During my second summer, the Berg received the gift of a wonderful new collection, and it was my job to do the initial cataloguing.  I performed the work diligently, and had my first taste of that back door of history that opens when you have access to letters, journals, even receipts from book purchases.  It was the sleuthing that would later inspire me to be a biographer.  I was already pretty sure that I was headed for a career outside of traditional literary scholarship.

So I asked Lola if I could meet our illustrious donor, learn more about the real life behind this exhilarating collection?

She went berserk, accused me of putting myself ahead of the institution, I was all ego, I had no integrity, certainly no future with her.  Gone was my mentor, and in her place, a loud, raging, Hungarian demon.

And that was the end of my career as the future curator of the Berg.  I already knew it was not for me, but I could not have predicted the explosion that would destroy what had been a beautiful relationship.  I was devastated.  Somewhere, my mother still has the letter that Lola wrote about me, after my first summer at the Berg, when I was still her darling.

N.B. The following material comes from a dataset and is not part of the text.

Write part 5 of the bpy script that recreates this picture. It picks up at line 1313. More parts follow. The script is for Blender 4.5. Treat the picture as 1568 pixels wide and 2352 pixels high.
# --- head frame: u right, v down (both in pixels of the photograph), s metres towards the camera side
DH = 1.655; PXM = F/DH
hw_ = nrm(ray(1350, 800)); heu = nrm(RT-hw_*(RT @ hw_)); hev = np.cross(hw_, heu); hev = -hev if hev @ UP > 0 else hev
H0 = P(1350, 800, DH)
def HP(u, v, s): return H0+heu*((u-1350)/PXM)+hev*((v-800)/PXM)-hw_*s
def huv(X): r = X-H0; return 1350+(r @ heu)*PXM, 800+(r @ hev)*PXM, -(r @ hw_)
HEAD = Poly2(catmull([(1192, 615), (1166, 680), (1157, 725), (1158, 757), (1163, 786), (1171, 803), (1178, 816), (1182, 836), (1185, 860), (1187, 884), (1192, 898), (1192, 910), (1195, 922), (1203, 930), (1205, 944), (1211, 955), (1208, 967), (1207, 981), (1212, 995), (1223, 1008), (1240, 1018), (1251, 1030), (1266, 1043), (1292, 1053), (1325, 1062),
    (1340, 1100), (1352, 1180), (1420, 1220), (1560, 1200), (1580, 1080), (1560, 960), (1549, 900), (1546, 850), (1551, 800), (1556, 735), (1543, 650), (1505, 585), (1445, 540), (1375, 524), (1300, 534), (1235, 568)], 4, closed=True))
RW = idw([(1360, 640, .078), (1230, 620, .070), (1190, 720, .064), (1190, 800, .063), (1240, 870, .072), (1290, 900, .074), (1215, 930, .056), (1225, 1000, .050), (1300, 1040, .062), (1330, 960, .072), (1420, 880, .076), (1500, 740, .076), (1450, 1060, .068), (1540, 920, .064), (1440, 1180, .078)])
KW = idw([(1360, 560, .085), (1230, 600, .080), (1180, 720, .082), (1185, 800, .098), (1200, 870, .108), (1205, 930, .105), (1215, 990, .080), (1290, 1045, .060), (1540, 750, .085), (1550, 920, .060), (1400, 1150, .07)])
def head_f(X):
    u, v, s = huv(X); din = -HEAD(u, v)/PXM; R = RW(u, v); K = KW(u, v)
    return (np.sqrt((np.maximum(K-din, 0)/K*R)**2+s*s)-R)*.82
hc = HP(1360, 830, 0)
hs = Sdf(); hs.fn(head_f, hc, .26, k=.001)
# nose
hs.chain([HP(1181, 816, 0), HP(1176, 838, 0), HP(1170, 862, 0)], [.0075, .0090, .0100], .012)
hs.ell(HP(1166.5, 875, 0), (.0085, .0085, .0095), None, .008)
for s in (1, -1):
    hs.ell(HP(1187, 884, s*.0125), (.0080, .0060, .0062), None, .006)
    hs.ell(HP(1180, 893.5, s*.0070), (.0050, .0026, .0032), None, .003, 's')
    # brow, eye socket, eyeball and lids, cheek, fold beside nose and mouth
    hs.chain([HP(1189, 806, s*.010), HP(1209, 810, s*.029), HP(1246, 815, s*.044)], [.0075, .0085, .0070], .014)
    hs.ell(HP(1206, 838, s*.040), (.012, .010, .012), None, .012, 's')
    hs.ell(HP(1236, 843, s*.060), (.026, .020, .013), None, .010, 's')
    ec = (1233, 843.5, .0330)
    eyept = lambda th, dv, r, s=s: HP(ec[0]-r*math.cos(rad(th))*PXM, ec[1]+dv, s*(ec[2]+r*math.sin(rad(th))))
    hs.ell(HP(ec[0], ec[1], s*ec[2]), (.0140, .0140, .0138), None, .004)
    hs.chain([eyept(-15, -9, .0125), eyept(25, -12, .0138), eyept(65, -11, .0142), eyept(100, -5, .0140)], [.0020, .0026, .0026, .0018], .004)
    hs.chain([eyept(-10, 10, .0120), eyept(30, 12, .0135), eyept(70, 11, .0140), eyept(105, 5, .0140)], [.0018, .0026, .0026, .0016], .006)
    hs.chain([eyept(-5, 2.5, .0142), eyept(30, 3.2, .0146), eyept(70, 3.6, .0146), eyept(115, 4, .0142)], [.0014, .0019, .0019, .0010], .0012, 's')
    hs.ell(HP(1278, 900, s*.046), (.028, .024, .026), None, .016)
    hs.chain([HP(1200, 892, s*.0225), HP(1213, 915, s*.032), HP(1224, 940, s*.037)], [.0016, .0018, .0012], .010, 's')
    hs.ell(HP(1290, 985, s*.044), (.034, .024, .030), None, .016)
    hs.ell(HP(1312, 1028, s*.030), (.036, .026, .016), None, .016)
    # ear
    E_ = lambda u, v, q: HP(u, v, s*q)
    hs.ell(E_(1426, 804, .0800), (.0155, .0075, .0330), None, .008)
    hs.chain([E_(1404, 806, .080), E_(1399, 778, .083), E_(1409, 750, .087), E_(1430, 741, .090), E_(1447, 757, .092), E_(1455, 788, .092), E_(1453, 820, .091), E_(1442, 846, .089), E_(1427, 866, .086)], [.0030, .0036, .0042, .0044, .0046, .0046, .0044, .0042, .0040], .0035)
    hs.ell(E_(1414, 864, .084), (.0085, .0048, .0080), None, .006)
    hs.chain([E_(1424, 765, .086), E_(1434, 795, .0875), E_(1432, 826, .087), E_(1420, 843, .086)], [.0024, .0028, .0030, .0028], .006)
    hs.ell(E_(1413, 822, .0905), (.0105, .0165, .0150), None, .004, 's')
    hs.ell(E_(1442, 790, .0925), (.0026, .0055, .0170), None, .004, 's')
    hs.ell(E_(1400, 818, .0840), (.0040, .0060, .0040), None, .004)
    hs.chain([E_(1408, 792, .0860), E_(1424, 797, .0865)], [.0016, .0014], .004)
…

I went to Lola’s memorial service at the Library, years later.  I was struck by a life lived in service to an institution, inspiring, uncompromising.  Of course, I stopped by the Berg and heard that door hissing closed with the same finality.  Was Lola truly aghast at what was at its worst, a youthful indiscretion; at best, an early instinct for networking?  Or was it that she knew my best — and when our versions no longer aligned, I was finished.  Perhaps she could have explained that to me.

Fletchers don’t explain.

Comments

  1. So interesting—and so chilling. A stark example of what almost inevitably happens in mentor/protege relationships, through no fault of the (eager or reluctant) protege—through the protege’s just living her life and being herself. What you did was normal, not a youthful indiscretion or any other kind of indiscretion. Your interest in the donor showed curiosity and enterprise—qualities that could have been very useful to the Berg. L.S. (whom I thought about just now, and googled, to find out if and when she died) sniffed what she thought was competition, or the early stirrings of competition, I’m guessing. I’m sure you know all this now, but ouch, I feel for your younger self.